Humanities Center Student Research Partners Summer 2010

Barbara Allen (Political Science) and Julia Larson will collaborate on “Persuasion, Framing, and Priming in Political Communication.” Julia will analyze political campaign ads for negativity, gender and race stereotypes, and issue content, comparing American and British ads. Professor Allen and Julia Watson will write several papers on political psychology, specifically the persuasiveness of “visual arguments” as well as the race and gender subtexts of ad messages.

Liz Coville (Anthropology) and Rachel Feinberg will undertake a project involving language use in popular film and contemporary theories in linguistic anthropology (e.g. indexicality, reflexivity, reported speech, metacommunication, and metasemantics). Rachel will view and analyze films, record the manifestations of these theoretical categories, and discuss the results with Professor Coville. Fadi Hakim will conduct with Professor Coville an analysis of language ideologies in the work of the well-known Indonesian author Pramoedya Ananta Toer. In addition to providing an Indonesian perspective on language use and ideology in multilingual Indonesian settings, Fadi will gain knowledge of academic writing and anthropological approaches to the texts.

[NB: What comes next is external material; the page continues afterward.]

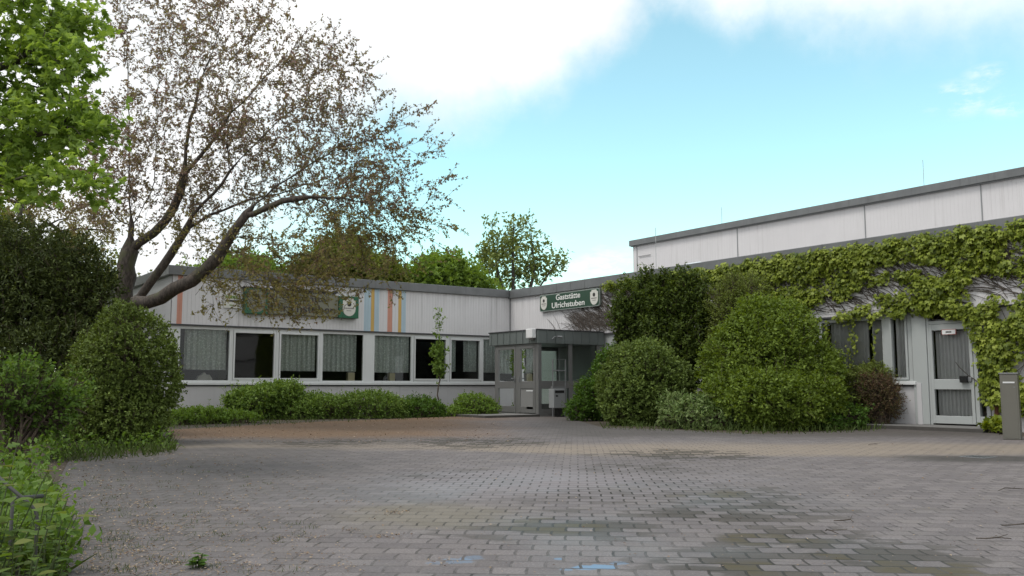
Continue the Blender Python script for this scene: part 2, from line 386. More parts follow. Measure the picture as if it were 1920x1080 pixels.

Jason Decker, Daniel Groll (both in Philosophy) and Javier Caride will meet weekly to discuss readings on Moral Testimony and Moral Expertise that will lead to a scholarly article by Professors Decker and Groll. Javier will identify major questions in the discussions, write synthesized position papers, and conduct further research on related questions in epistemology and moral theory as they arise in the discussions throughout the summer.

Adriana Estill (English) and Sally Larkins will study how colonial and imperial histories and geographies inform the development of a 20th century “ideal” Latina body, as illustrated in the late 19th-century Hispanic American novelist María Amparo Ruiz de Burton. Along with Professor Estill, Sally will examine the regionally specific understandings of Hispanic women and their ideal embodiments by extracting advertisements directed at women from the late 19th and early 20th-century Hispanic American newspapers, which are available through a database accessible from Gould Library.

Christine Lac (French) and Eric Reich will conduct a study of “cultural reading.” How does one theorize the notion of culture and at the same time teach the specificities of French culture? Eric will compile an annotated bibliography of such diverse sources as Bourdieu and Raymonde Carroll, and, along with Professor Lac, attempt to define a workable theoretical framework that will enable students to capture the idea of a cross-cultural analysis applied to French culture.

Shana Sippy (Religion) and Francesca Chubb-Confer will research and write student-faculty authored fieldwork papers on Muslim and Hindu communities in Minnesota. In conjunction with the Harvard Pluralism Project’s Case Study Initiative, they will also write up a case based on research that began in two courses, “Encountering Islam” and “Modern Hinduism.” Francesca’s study of Arabic will complement Professor Sippy’s knowledge of Urdu.

Eric Tretbar (Cinema and Media Studies) and Alex Cooney will work on a feature documentary project called “AMERICANS.” Collaborating with Professor Tretbar, Alex will gain valuable real-world cinema experience as an assistant editor, working 2-3 days per week in the editing room. His responsibilities will include organizing and maintaining master hard drives for editing, cutting sound and sound FX, placing and mixing music and FX, and color correcting the final picture once locked.

Carolyn Wong (Political Science) and Pa Lor will work on the final stages of Professor Wong’s manuscript, Expanding Democracy’s Boundaries: The Hmong Americans in Politics and Civic Life. Pa Lor will discuss with Professor Wong the themes and arguments of the manuscript, research and summarize relevant new publications, assist with editing, check the accuracy of Hmong-language transcriptions, and, if necessary, conduct additional interviews in Saint Paul.